As soon as the house landed on its new foundation, Engel and Goff also hit the ground running.

"We rushed in and tore down the walls," said Goff. Since then, it's been plumbing, electrical wiring, water pipes, heating ducts — unglamorous but essential infrastructure that will never be seen.

To the curbside observer, not a lot has changed at 227 North Street. But Goff and Engel are close to making at least a few critical rooms in the house habitable. They hope to have the kitchen, breakfast nook and master bedroom done by the end of the year, enabling them to move in and stop paying rent, freeing up more funds to funnel into their magnificent obsession.

Friends and family thought they were a little crazy when the two men sunk nearly $1 million into the house. Trumpeted as the most expensive home in town at the time it was built in 1870 for the small fortune of $3,500, by 2009 the 140-year-old Marshall house was so ramshackle it didn't even qualify for a bank loan.

But Goff and Engel saw potential in those old redwood bones. They decided to invest everything they had — both money and time — into restoring the aged manse built by town blacksmith John Marshall for his bride.

It eventually wound up in the hands of the late Bette Frampton Miller, who bought it from her father for $1. Miller never had the money for anything more than the most basic of repairs. She rented it out to poor families who acted as caretakers over the years so she could qualify for insurance. But no one lavished any love or good taste on 227 North until Goff and Engel took a gamble on making it their dream house.

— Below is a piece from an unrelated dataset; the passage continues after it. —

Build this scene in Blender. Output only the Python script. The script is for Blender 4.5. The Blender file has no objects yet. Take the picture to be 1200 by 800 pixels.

Although they've done some restoration work on other homes, it's been largely an exercising in learn by doing.

"It's the ultimate do-it-yourself crash course. Because somebody else requires money to do it," said Goff, with a typical trace of ironic humor.

The pair depleted most of their financial resources on shoring up the house, so they're doing the rest themselves, bit by painstaking bit. Each month they buy just the materials they need for the current projects.

"We appear between 5:30 and 6 every night and we work until 9 or 10. We go home. We eat dinner, watch a little television, fall asleep, get up and get to our day jobs by 9 every day," said Goff, who designs pop-up books, working out of his home. Engel telecommutes for a major international auditing firm.

Engel had never done any electrical work when he undertook the task of completely wiring a three-story, 3,500-square foot house, using a manual he picked up at Home Depot.

They laid all the walnut floorboards themselves, hammering in 16 square nails per board.

"Seven weeks on our hands and knees. Three-thousand square feet of floor," Goff sighs.

One of the more aggravating jobs was installing the custom-made kitchen cabinets.

"You must be very meticulous to get everything lined up just right," Goff says, explaining that the job is confounded further by the sheer weight and the fact that the old house is not plumb.

They've also kept costs down by sourcing some fixtures through Craigslist. They scored a great deal on a set of spectacular gas chandeliers salvaged from a foreclosed-upon mansion in Michigan of the same vintage. Sadly, they were severely damaged during shipping to California. But the pair found an expert in antique gas lights in Grass Valley who repaired and restored them and wired them for electricity.

The project has attracted followers, both curious neighbors and those who follow the progress through the guys' blog, 227North.com. Kind friends and townspeople have given them gifts and loaned equipment.

"We don't buy anything," Engel says of their simple lifestyle, pared down to the studs, so to speak, while everything goes into their house. "We rarely eat out unless we go to the Mexican place. We get ourselves invited out to dinner a lot."